* [STATED TASK]:
Look at the data below and print exactly the lines from its first line through the line with "man), .002, 0)"; the pictures stay out of the copy.

* [PROVIDED DATA]:

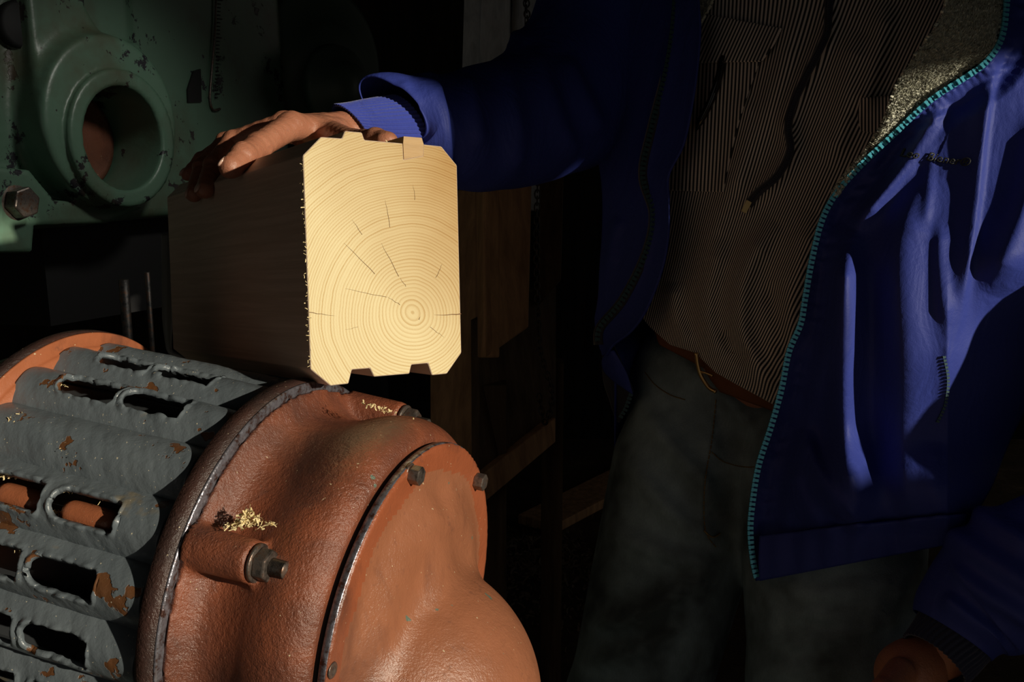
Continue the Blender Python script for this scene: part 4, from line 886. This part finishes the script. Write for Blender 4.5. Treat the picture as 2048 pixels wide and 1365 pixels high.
# back of the jacket closes the coat behind the trunk
nv = 60; Lc = arcspline(RL, nv); Rc = arcspline(ZRt, nv); A3 = P(Lc[:, 0], Lc[:, 1], rdep(Lc[:, 0], Lc[:, 1])); yy = np.linspace(-170, 1050, nv)
Lx = np.interp(yy, Lc[:, 1], Lc[:, 0]); Lx = np.where(yy > 712, 1230, Lx); A3 = P(Lx, yy, rdep(Lx, yy)+.004); Rxx = np.interp(yy, Rc[:, 1], Rc[:, 0]); B3 = P(Rxx, yy, jdep0(Rxx, yy)+.004)
s = np.linspace(0, 1, 40); G = A3[:, None]*(1-s)[None, :, None]+B3[:, None]*s[None, :, None]+(np.sin(s*np.pi)**.7)[None, :, None]*np.array([.02, .24, 0])
solid(mk('jacket_back', G.reshape(-1, 3), gridf(40, nv), M['blue'], man), .002, 0)

# --- belt, buckle, jeans
def wdep(px, py): return Db(px, py)+.012
sheet([(1300, 640), (1310, 668), (1318, 690)], [(1700, 800), (1690, 850), (1680, 880)], 120, 14, lambda px, py, u, v: wdep(px, py), 'belt_back', M['belt'], man, .003)
sheet([(1405, 700), (1412, 745), (1440, 785)], [(1640, 790), (1632, 820), (1620, 850)], 80, 16, lambda px, py, u, v: wdep(px, py)-.001, 'belt', M['belt'], man, .004)
bk = arcspline([(1392, 706), (1395, 728), (1402, 752), (1418, 776), (1432, 784)], 30); mk('buckle', *tube(P(bk[:, 0], bk[:, 1], wdep(bk[:, 0], bk[:, 1])-.014), .0024, 10), M['brass'], man)
bk = arcspline([(1398, 744), (1410, 746), (1425, 752)], 12); mk('buckle_prong', *tube(P(bk[:, 0], bk[:, 1], wdep(bk[:, 0], bk[:, 1])-.014), .0014, 8), M['brass'], man)
JN = [([(1330, 700), (1400, 760), (1480, 830), (1520, 900)], 0.0120, 16, 16), ([(1260, 790), (1330, 880), (1400, 960), (1440, 1030)], 0.0150, 18, 18), ([(1230, 900), (1300, 980), (1370, 1050), (1450, 1090)], 0.0150, 18, 18), ([(1180, 1040), (1280, 1090), (1380, 1120), (1460, 1130)], 0.0150, 18, 18), ([(1150, 1250), (1260, 1230), (1360, 1180), (1440, 1130)], 0.0210, 20, 20), ([(1120, 1330), (1240, 1310), (1340, 1260), (1410, 1200)], 0.0150, 20, 20),
      ([(1540, 1170), (1660, 1190), (1780, 1160), (1860, 1110)], 0.0120, 14, 16), ([(1540, 1220), (1660, 1230), (1770, 1200), (1850, 1150)], 0.0120, 14, 16), ([(1520, 1290), (1640, 1280), (1740, 1250), (1830, 1210)], 0.0105, 14, 16), ([(1520, 1340), (1620, 1335), (1700, 1320)], 0.0090, 14, 14),
      ([(1425, 820), (1420, 900), (1408, 990), (1412, 1060), (1440, 1090)], 0.0090, 12, 12), ([(1440, 920), (1500, 930), (1550, 925)], 0.0060, 10, 10)]
def fj(p):
    x = p
    d = caps(p, K(1450, 860, 1.495), K(1640, 880, 1.44), .118, .112); d = smin(d, caps(p, K(1440, 760, 1.50), K(1640, 770, 1.44), .105, .10), .05)
    d = smin(d, caps(p, K(1385, 940, 1.455), K(1268, 1420, 1.42), .098, .080), .015); d = smin(d, caps(p, K(1268, 1420, 1.42), KB1, .080, .062), .02); d = smin(d, caps(p, KB1, FT1, .064, .055), .02)
    d2 = smin(caps(p, K(1665, 960, 1.37), K(1665, 1390, 1.32), .108, .090), caps(p, K(1665, 1390, 1.32), KB2, .090, .066), .02); d2 = smin(d2, caps(p, KB2, FT2, .066, .056), .02)
    d = smin(d, d2, .012); return smax(d, (p-K(1450, 700, 1.4))@WN, .004)
k1 = K(1268, 1420, 1.42); KB1 = np.array([k1[0]-.03, k1[1]+.05, .50]); FT1 = np.array([k1[0]-.02, k1[1]+.10, .06]); k2 = K(1665, 1390, 1.32); KB2 = np.array([k2[0]+.0, k2[1]+.06, .50]); FT2 = np.array([k2[0]+.0, k2[1]+.12, .06])
wa = K(1300, 655, 1.4); wb_ = K(1560, 812, 1.27); wv = (wb_-wa)/np.linalg.norm(wb_-wa); WN = np.cross(wv, np.array([0, 1., 0])); WN = WN/np.linalg.norm(WN); WN = WN*np.sign(WN[2])
V, F = snet(fj, (-.10, .85, .0), (.75, 1.75, 1.22), .0095, 2)
x, y, z = proj(V); f = folds(x, y, JN); nf = (y < 1500) & (z < 1.45); V = V-FW*(f*nf)[:, None]*1.0
mk('jeans', V, F, M['denim'], man)
for FT in (FT1, FT2):
    Vb, Fb = ball(FT+np.array([-.03, -.07, -.005]), (.05, .14, .055), n=20, m=14); Vb[:, 2] = np.maximum(Vb[:, 2], .0); mk('shoe', Vb, Fb, M['dark'], man)
# fly seam stitching, laid on the denim by ray casting
bpy.context.view_layer.update()
dg = bpy.context.evaluated_depsgraph_get(); jo = bpy.data.objects['jeans'].evaluated_get(dg)
def onjeans(px, py, lift=.0015):
    o = Vector(CAM-org(bpy.data.objects['jeans'])); dr = Vector(Wd(ray(px, py))).normalized(); ok, loc, nn, i = jo.ray_cast(o, dr); return (np.array(loc)+org(bpy.data.objects['jeans'])-np.array(dr)*lift) if ok else None
def stitch(pts, name, m, r=.0007, dash=True):
    q = arcspline(pts, 120); L = [onjeans(a, b) for a, b in q[:, :2]]; out = []
    i = 0
    while i < 119:
        j = min(i+3, 119)
        if all(L[k] is not None for k in range(i, j+1)): out.append(tube([L[k] for k in range(i, j+1)], r, 5))
        i += 4 if dash else 3
    if out: mk(name, *join(out), m, man, kind='stuff')
stitch([(1432, 800), (1424, 880), (1412, 950), (1408, 1010), (1412, 1065), (1432, 1095)], 'fly_stitching', M['stitch'])
stitch([(1545, 925), (1500, 935), (1450, 925), (1424, 905)], 'fly_bar_stitching', M['stitch'])
stitch([(1290, 745), (1310, 770), (1340, 790), (1370, 800)], 'pocket_stitching', M['stitch'])
stitch([(1408, 1062), (1425, 1075), (1440, 1068)], 'bar_tack', M['stitch'], .0011, False)
# pen clipped in the chest pocket
pp = arcspline([(1446, 112), (1436, 160), (1420, 205), (1402, 240), (1392, 262)], 24); dd_ = sdep(pp[:, 0], pp[:, 1])-.014
pen = thing('pen', P(1420, 200, float(dd_[12])), 'slim glossy black pen hanging from the striped chest pocket', 'pen')
mk('barrel', *tube(P(pp[:, 0], pp[:, 1], dd_), np.interp(np.arange(24), [0, 1, 20, 23], [.003, .0042, .0042, .001]), 14), mat('glossy_black', (.01, .01, .012), .12), pen)
mk('clip', *tube(P(pp[:12, 0]+3, pp[:12, 1], dd_[:12]-.0055), .0009, 6), M['dark'], pen)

* [SOLUTION TO THIS PROBLEM]:
Continue the Blender Python script for this scene: part 4, from line 886. This part finishes the script. Write for Blender 4.5. Treat the picture as 2048 pixels wide and 1365 pixels high.
# back of the jacket closes the coat behind the trunk
nv = 60; Lc = arcspline(RL, nv); Rc = arcspline(ZRt, nv); A3 = P(Lc[:, 0], Lc[:, 1], rdep(Lc[:, 0], Lc[:, 1])); yy = np.linspace(-170, 1050, nv)
Lx = np.interp(yy, Lc[:, 1], Lc[:, 0]); Lx = np.where(yy > 712, 1230, Lx); A3 = P(Lx, yy, rdep(Lx, yy)+.004); Rxx = np.interp(yy, Rc[:, 1], Rc[:, 0]); B3 = P(Rxx, yy, jdep0(Rxx, yy)+.004)
s = np.linspace(0, 1, 40); G = A3[:, None]*(1-s)[None, :, None]+B3[:, None]*s[None, :, None]+(np.sin(s*np.pi)**.7)[None, :, None]*np.array([.02, .24, 0])
solid(mk('jacket_back', G.reshape(-1, 3), gridf(40, nv), M['blue'], man), .002, 0)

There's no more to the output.